I thought this headline might be sardonic: “Journalism Needs Government Help; Media budgets have been decimated as the Internet facilitates a communications revolution. More public funding for news-gathering is the answer.” It’s an op-ed from Columbia University professor Lee Bollinger in the Wall Street Journal, so I was hopeful that we’d get a touch of iconoclastic common sense. My hopes were misplaced. And I wonder whether the Journal editors didn’t decide to publish this on their pages just to show how ludicrous liberal statism has become. First, Bollinger’s complains that “journalism” is failing. (Umm, not the Journal, not Fox News — so it’s really only liberal print publications he’s pining over). So the solution is government funding. We learn:

Both the Federal Communications Commission and the Federal Trade Commission are undertaking studies of ways to ensure the steep economic decline faced by newspapers and broadcast news does not deprive Americans of the essential information they need as citizens. One idea under consideration is enhanced public funding for journalism.

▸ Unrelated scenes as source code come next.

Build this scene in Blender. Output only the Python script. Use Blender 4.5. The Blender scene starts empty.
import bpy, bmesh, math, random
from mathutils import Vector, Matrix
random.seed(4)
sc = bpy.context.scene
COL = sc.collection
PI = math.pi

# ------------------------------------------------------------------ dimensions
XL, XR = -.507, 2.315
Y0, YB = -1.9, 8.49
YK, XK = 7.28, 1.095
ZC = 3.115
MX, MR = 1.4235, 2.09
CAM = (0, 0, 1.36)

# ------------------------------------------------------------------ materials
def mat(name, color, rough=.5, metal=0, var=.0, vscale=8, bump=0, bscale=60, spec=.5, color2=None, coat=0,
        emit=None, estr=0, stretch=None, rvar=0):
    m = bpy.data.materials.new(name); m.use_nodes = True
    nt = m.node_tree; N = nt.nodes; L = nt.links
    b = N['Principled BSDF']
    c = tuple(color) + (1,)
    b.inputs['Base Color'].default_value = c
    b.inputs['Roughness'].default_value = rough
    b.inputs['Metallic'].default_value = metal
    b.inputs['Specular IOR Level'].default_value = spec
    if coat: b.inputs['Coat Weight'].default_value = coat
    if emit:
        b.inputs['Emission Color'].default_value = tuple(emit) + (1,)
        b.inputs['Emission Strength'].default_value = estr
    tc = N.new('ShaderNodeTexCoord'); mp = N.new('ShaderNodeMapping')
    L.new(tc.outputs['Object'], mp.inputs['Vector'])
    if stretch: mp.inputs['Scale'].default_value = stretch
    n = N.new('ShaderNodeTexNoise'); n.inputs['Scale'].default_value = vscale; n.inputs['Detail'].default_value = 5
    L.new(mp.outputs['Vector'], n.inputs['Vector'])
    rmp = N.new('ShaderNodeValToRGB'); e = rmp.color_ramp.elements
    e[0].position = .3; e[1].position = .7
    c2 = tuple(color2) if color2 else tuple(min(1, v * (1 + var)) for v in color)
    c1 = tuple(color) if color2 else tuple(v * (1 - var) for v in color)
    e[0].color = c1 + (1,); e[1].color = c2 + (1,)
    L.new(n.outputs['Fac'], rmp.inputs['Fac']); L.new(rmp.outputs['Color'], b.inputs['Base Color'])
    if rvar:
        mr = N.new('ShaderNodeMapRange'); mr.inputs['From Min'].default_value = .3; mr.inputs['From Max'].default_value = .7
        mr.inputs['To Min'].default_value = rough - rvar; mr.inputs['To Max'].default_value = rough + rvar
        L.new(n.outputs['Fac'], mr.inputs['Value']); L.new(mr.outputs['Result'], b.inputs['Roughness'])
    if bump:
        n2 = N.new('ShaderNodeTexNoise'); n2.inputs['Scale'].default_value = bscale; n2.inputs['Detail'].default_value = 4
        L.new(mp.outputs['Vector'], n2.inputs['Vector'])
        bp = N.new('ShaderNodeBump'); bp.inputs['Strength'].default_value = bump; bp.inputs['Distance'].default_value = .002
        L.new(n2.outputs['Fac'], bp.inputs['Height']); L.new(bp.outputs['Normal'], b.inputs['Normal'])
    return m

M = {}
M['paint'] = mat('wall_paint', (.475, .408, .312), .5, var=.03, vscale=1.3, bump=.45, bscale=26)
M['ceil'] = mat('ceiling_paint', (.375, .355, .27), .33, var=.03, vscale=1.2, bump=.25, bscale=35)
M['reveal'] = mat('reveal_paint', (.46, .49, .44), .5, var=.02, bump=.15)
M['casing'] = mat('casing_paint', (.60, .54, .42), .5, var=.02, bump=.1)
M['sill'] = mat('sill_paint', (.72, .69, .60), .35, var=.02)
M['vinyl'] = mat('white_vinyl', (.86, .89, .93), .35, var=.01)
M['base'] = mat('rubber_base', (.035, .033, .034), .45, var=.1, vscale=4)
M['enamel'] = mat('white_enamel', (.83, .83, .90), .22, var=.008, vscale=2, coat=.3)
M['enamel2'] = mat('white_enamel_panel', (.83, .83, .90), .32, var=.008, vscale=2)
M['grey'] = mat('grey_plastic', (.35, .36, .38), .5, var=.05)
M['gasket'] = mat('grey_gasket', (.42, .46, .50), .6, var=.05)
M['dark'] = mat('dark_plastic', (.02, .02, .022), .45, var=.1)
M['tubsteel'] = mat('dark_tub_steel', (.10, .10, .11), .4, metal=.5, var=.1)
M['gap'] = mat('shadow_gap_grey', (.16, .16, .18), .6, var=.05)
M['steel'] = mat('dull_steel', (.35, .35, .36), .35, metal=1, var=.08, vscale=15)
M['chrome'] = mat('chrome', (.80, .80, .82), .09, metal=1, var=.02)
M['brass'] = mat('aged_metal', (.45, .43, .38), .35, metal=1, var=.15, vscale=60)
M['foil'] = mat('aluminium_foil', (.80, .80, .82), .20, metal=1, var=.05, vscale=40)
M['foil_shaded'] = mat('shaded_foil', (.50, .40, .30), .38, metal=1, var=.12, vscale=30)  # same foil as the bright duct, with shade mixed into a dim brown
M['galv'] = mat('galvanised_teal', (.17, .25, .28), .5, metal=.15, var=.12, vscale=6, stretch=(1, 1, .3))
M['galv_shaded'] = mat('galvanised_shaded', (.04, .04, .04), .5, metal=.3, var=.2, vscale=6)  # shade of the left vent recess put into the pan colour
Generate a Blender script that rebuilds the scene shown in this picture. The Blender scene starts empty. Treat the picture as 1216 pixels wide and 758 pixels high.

In other words, taxpayers will be forced to pay for what they won’t watch or read of their own volition. And the journalistic monstrosity will be a merger of PBS and NPR. The result sounds like something George Orwell would have dreamed  up:

To me a key priority is to strengthen our public broadcasting role in the global arena. In today’s rapidly globalizing and interconnected world, other countries are developing a strong media presence. In addition to the BBC, there is China’s CCTV and Xinhua news, as well as Qatar’s Al Jazeera. The U.S. government’s international broadcasters, like Voice of America and Radio Free Europe, were developed during the Cold War as tools of our anticommunist foreign policy. In a sign of how anachronistic our system is in a digital age, these broadcasters are legally forbidden from airing within the U.S.

This system needs to be revised and its resources consolidated and augmented with those of NPR and PBS to create an American World Service that can compete with the BBC and other global broadcasters.

He insists that these public employees will exercise complete journalistic independence. That’s right. Liberals working for the government will independently make news decisions and report with no hint of bias. But the punchline — or the giveaway, depending on your perspective — is this:

The goal would be an American broadcasting system with full journalistic independence that can provide the news we need. Let’s demonstrate great journalism’s essential role in a free and dynamic society.

What if viewers and readers, um, don’t think they need what Big Government News is serving up? And how do we know what we “need”? Ah, Bollinger and his fellow Ivy Leaguers will tell us. Such is the state of liberal thinking and the mind of an Ivy League president. Yeah, I’m thinking the same thing: people spend money to send their kids to these places?